Mijn Trots – Loes van Elteren

« Terug naar Mijn Trots
Motorrijden op de openbare weg doet ze al langer, maar als Loes van Elteren in 2018 bij een classic demo in Etten-Leur staat te kijken, is ze direct verkocht. Een jaar later staat ze met een door man Johan gebouwde Yamaha RD250 zelf aan de start: “Zeker dat tweetaktgeluid en het snelle schakelen vond ik leuk!”

“Ik ben eigenlijk begonnen met motorrijden door mijn man, Johan. Toen ik hem leerde kennen reed hij al met zo’n oefenvergunning en vrij snel daarna haalde ik ook mijn motorrijbewijs. Ik was zo’n beetje negentien of twintig en sindsdien hebben we altijd samen motorgereden. We gingen zelfs met de motor op vakantie: Johan op een Yamaha GTS1000 zijspan en daarin de kinderen, ik met de motor er achteraan. Dat hebben we jaren gedaan, tot de kinderen niet meer mee wilden. In al die jaren heb ik heel wat motoren gehad. Ik begon met een Yamaha XS250 en daarna een Honda CB550. Later heb ik onder andere nog een Kawasaki GPZ500, Yamaha R6 en R46 gehad, voor ik overstapte op een Triumph Speed Triple. Daar rij ik nu nog steeds op.”

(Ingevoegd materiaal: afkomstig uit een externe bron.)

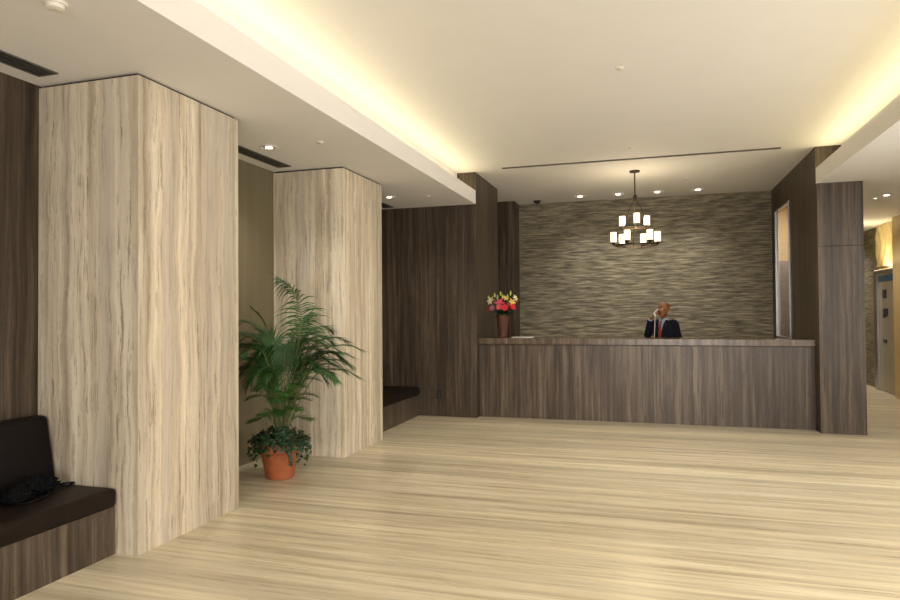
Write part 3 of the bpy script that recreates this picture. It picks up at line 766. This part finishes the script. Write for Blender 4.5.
# arms
SR, SL = Vector((-.185, .01, 1.375)), Vector((.185, .01, 1.375))
ER, WR = Vector((-.265, -.08, 1.175)), Vector((-.175, -.115, 1.44))
EL, WL = Vector((.235, .05, 1.10)), Vector((.19, -.15, .945))
for S_, E_, W_ in ((SR, ER, WR), (SL, EL, WL)):
    tube(bm, [S_, S_.lerp(E_, .5), E_, E_.lerp(W_, .35), W_], [.050, .048, .041, .042, .027], 14)
    tube(bm, [Vector((0, .01, 1.36)), S_], [.05, .05], 14)
def hand(bm, W_, fwd, palm_n, side, curl, thumb=1):
    """fwd: towards fingertips, palm_n: out of the palm, side: towards the thumb"""
    fwd, palm_n, side = fwd.normalized(), palm_n.normalized(), side.normalized()
    loft(bm, [(W_, side*.026, palm_n*.019), (W_+fwd*.03, side*.034, palm_n*.016), (W_+fwd*.07, side*.041, palm_n*.015), (W_+fwd*.092, side*.038, palm_n*.012)], 14)
    for k, (off, L) in enumerate(((.030, .072), (.010, .080), (-.011, .074), (-.031, .058))):
        p = W_+fwd*.085+side*off; d = fwd.copy(); pts = [p-fwd*.02, p]
        for j, f in enumerate((.42, .33, .25)):
            ang = curl[j]; ax = fwd.cross(palm_n)
            d = (Matrix.Rotation(ang, 3, ax) @ d); p = p+d*L*f; pts.append(p)
        tube(bm, pts, [.010, .010, .009, .008, .006], 8)
    p = W_+fwd*.025+side*.025; d = (fwd*.6+side*.7+palm_n*.25).normalized(); pts = [p]
    for f in (.045, .032, .025):
        p = p+d*f; pts.append(p); d = (d+palm_n*.45*thumb+fwd*.2).normalized()
    tube(bm, pts, [.014, .012, .010, .008], 8)
# right hand wraps the handset held along ear-to-mouth line
ear = HC+Vector((-.092, -.005, -.01)); mouth = HC+Vector((-.062, -.118, -.088))
mid = ear.lerp(mouth, .52)
hx = (ear-mouth).normalized()              # handset axis, up towards the ear
outw = (Vector((-.9, -.45, 0)) - hx*Vector((-.9, -.45, 0)).dot(hx)).normalized()
grip_dir = hx.cross(outw).normalized()     # the fingers lie across the grip
if grip_dir.z < 0: grip_dir = -grip_dir
handc = mid + outw*.030
W_hand = handc - (WR-handc).normalized()*-.085
fw = (handc-W_hand).normalized()
tube(bm, [WR, W_hand], [.027, .024], 12)
hand(bm, W_hand, fw, -outw, hx, (.75, .9, .8))
fwL = Vector((-.25, -1, -.2)); tube(bm, [WL, WL+fwL.normalized()*.01], [.027, .026], 12)
hand(bm, WL, fwL, Vector((0, .2, -1)), Vector((-1, .2, 0)), (.25, .3, .2))
body = obj('body', bm, M['skin'], man); remesh(body, .0045, 3)
for sg in (-1, 1):
    e = obj('eye', ball(B(), HC+Vector((sg*.029, -.0755, .013)), (.0095, .0095, .007), 12), M['eye'], man, smooth=True)
    obj('iris', ball(B(), HC+Vector((sg*.029-.003, -.0855, .013)), (.005, .003, .005), 10), M['iris'], e, smooth=True)
    obj('eyebrow', tube(B(), [HC+Vector((sg*.013, -.090, .032)), HC+Vector((sg*.030, -.091, .037)), HC+Vector((sg*.047, -.080, .032))], [.003, .004, .0025], 6), M['iris'], man, smooth=True)
bm = B()
tube(bm, [HC+Vector((-.024, -.084, -.054)), HC+Vector((-.008, -.096, -.050)), HC+Vector((.008, -.096, -.050)), HC+Vector((.024, -.084, -.054))], [.002, .005, .005, .002], 8)
tube(bm, [HC+Vector((-.022, -.083, -.058)), HC+Vector((0, -.094, -.063)), HC+Vector((.022, -.083, -.058))], [.002, .006, .002], 8)
obj('lips', bm, M['lips'], man, smooth=True)
# shirt front and collar
bm = B()
ell([(1.05, 0, -.012, .10, .094), (1.20, 0, -.012, .11, .10), (1.32, 0, -.008, .11, .096), (1.40, 0, .004, .09, .080), (1.43, 0, .012, .068, .066)], bm)
shirt = obj('shirt', bm, M['shirt'], man); remesh(shirt, .006, 2)
bm = B()
for sg in (-1, 1):
    vs = [bm.verts.new(p) for p in ((sg*.004, -.068, 1.437), (sg*.055, -.038, 1.472), (sg*.067, .02, 1.478), (sg*.071, .02, 1.445), (sg*.060, -.055, 1.425), (sg*.035, -.088, 1.395))]
    bm.faces.new(vs)
cl = obj('collar', bm, M['shirt'], shirt); cl.modifiers.new('s', 'SOLIDIFY').thickness = .005
bm = B()
loft(bm, [((0, -.086, 1.425), (.020, 0, 0), (0, .012, 0)), ((0, -.096, 1.395), (.014, 0, 0), (0, .010, 0)), ((0, -.118, 1.30), (.028, 0, 0), (0, .008, 0)), ((0, -.122, 1.15), (.036, 0, 0), (0, .008, 0)), ((0, -.120, 1.02), (.040, 0, 0), (0, .006, 0)), ((0, -.118, .98), (.004, 0, 0), (0, .003, 0))], 12)
obj('tie', bm, M['tie'], man, smooth=True)
# jacket: trunk shell cut away at the chest, sleeves, lapels
bm = B()
rows_ = [(.80, .205, .145), (.95, .19, .140), (1.08, .172, .128), (1.20, .190, .132), (1.31, .208, .128), (1.375, .195, .108), (1.41, .140, .088), (1.435, .080, .074)]
nseg = 40; rings_ = []
for z, rx, ry in rows_:
    rg = []
    op = max(0.0, min(1, (z-1.10)/.32))*.62          # half-angle of the V opening at the front
    a0 = -PI/2+op
    for i in range(nseg+1):
        a = a0+(2*PI-2*op)*i/nseg
        rg.append(bm.verts.new((rx*math.cos(a), .01+ry*math.sin(a), z)))
    rings_.append(rg)
for j in range(len(rings_)-1):
    for i in range(nseg): bm.faces.new((rings_[j][i], rings_[j][i+1], rings_[j+1][i+1], rings_[j+1][i]))
jk = obj('jacket', bm, M['suit'], man, smooth=True)
s_ = jk.modifiers.new('s', 'SOLIDIFY'); s_.thickness = .012; s_.offset = 0
jk.modifiers.new('ss', 'SUBSURF').levels = 1; jk.modifiers['ss'].render_levels = 2
for S_, E_, W_ in ((SR, ER, WR), (SL, EL, WL)):
    bm = B(); i_ = S_*.55+Vector((0, .004, .63))*1.0; i_.z = 1.385; i_.x = S_.x*.6
    P = spline([i_, S_, S_.lerp(E_, .5), E_, E_.lerp(W_, .5), E_.lerp(W_, .97)], 24)
    rad = [(.066-.022*k/24) if k > 4 else .058+.002*k for k in range(25)]
    tube(bm, P, rad, 18)
    sl = obj('sleeve', bm, M['suit'], jk, smooth=True); remesh(sl, .006, 3)
    d = (W_-E_).normalized()
    obj('cuff', tube(B(), [E_.lerp(W_, .95), E_.lerp(W_, 1.02)], [.036, .035], 16), M['shirt'], man, smooth=True)
for sg in (-1, 1):
    bm = B()
    vs = [bm.verts.new(p) for p in ((sg*.010, -.134, 1.10), (sg*.060, -.126, 1.24), (sg*.085, -.112, 1.31), (sg*.105, -.100, 1.345), (sg*.085, -.094, 1.365), (sg*.090, -.070, 1.41), (sg*.070, -.045, 1.445), (sg*.045, -.092, 1.37), (sg*.032, -.118, 1.27))]
    bm.faces.new(vs); lp = obj('lapel', bm, M['suit'], jk); lp.modifiers.new('s', 'SOLIDIFY').thickness = .006
bm = B()
for sg in (-1, 1):
    tube(bm, [(sg*.095, .01, .93), (sg*.105, .0, .70), (sg*.11, .0, .50), (sg*.11, .015, .30), (sg*.11, .02, .06)], [.115, .098, .080, .072, .068], 16)
ell([(.85, 0, .01, .17, .12), (1.0, 0, .01, .165, .118)], bm)
tr = obj('trousers', bm, M['suit'], man); remesh(tr, .009, 2)
for sg in (-1, 1):
    bm = B(); tube(bm, [(sg*.11, .075, .045), (sg*.11, .04, .05), (sg*.115, -.06, .048), (sg*.12, -.16, .035), (sg*.12, -.20, .028)], [.036, .048, .046, .038, .02], 14)
    for v in bm.verts: v.co.z = max(0.0, v.co.z)
    obj('shoe', bm, M['blackplastic'], man, smooth=True)
# telephone: base on the work surface, handset in the hand, cord between
ph = thing('telephone_handset', 'white telephone handset on a straight cord, held to the bald man\'s face', 'telephone', (.195, 10.92, 0), math.radians(-36))
bm = B()
face = -outw
tube(bm, spline([ear+outw*.012, ear.lerp(mouth, .25)+outw*.030, mid+outw*.034, ear.lerp(mouth, .75)+outw*.030, mouth+outw*.012], 20), .0125, 10)
tube(bm, [ear+face*.004, ear+outw*.020], [.024, .022], 14)
tube(bm, [mouth+face*.004, mouth+outw*.020], [.022, .020], 14)
hs = obj('handset', bm, M['phone'], ph, smooth=True); remesh(hs, .003, 2)
bm = B(); cz = mouth.copy()
cordpts = [mouth+outw*.01+Vector((0, 0, -.01)), Vector((mouth.x+.005, mouth.y-.03, 1.36)), Vector((mouth.x+.01, mouth.y-.06, 1.15)), Vector((mouth.x+.01, mouth.y-.10, .95)), Vector((mouth.x+.01, mouth.y-.16, .868)), Vector((mouth.x+.03, mouth.y-.30, .867))]
tube(bm, spline(cordpts, 40), .0048, 8)
obj('cord', bm, M['phone'], ph, smooth=True)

“In 2018 gingen we in Etten-Leur kijken bij een classic demo race, die werd daar toen na zoveel jaar voor het eerst weer gehouden. Terwijl ik daar zo stond te kijken zei ik ineens, ‘dat zou ik ook nog wel leuk vinden, om aan zoiets mee te doen’. We hebben toen een FZR750 gekocht, waarmee we samen de endurance reden, dus met wisselen. Dat was ’s avonds, en overdag waren dan de andere klassen, de 125, 250, 350, enzovoort. Johan kon dan meedoen met de FZR, maar ik had geen motor en wilde ook graag overdag rijden. Dus zijn we gaan kijken naar een motor voor mij. Eerst naar een 125, maar we vonden de 250 ook wel een mooie klasse. Uiteindelijk hebben we deze Yamaha RD250 gekocht. Of beter gezegd, de onderdelen daarvan, want alles zat in bakken en dozen. Hij was helemaal compleet, dat wel, maar hij zat tot het laatste schroefje in dozen.”

“Johan is er de hele winter mee bezig geweest. Het was een straatversie van de RD, dus alles waarvan hij dacht ‘dat kan eraf’, heeft hij eraf geslepen. Uiteindelijk zijn alleen het frame, motorblok, wielen en de toerenteller gebruikt. De rest is eigenlijk een beetje bij elkaar gesprokkeld. Zelf vind ik de RD zo perfect, zeker in die Roberts-kleuren die ik gewoon erg mooi vind, maar voor Johan is ‘ie nooit af. Hij ziet steeds weer dingen die hij dan anders wil. Andere wielen bijvoorbeeld, maar die zijn heel duur. Toen de RD klaar was heb ik in 2019 voor het eerst meegedaan met een demo. Dat vond ik wel spannend, omdat ik vooraf natuurlijk niet zomaar even op de openbare weg kon proefrijden met de motor. Ik had wel een klein stukje op een industrieterrein gereden, maar eigenlijk heb ik er met die demo pas mee leren rijden. En dat ging best goed, want ik viel direct in de prijzen! Maar ik vond het vooral heel leuk, zeker dat tweetaktgeluid en het snelle schakelen.”

“Het hele verhaal er omheen spreekt me ook aan, een demo is lekker toegankelijk. Iedereen komt voor hetzelfde, het is gewoon hartstikke gezellig. Ik zou niet snel meedoen met een echte race, maar meedoen met een demo kan iedereen. Het gaat erom dat je je rondjes zo constant mogelijk rijdt en er zijn natuurlijk altijd mensen sneller dan ik, maar dat maakt dan niet uit. Ik heb er natuurlijk het gewone motorrijden nog bij naast, en er moet ook nog gewerkt worden. Zo heel veel vrije weekenden hebben we ook weer niet, maar twee of drie keer per jaar doen we toch wel aan een demo mee. Zelf vind ik Oss een heel leuk circuit, hoewel Luttenberg toch wel de allermooiste is. Wat mij betreft gaat de RD niet weg. Er staan bij ons heel wat motoren te koop, maar deze niet. Die blijft gewoon in de garage staan!”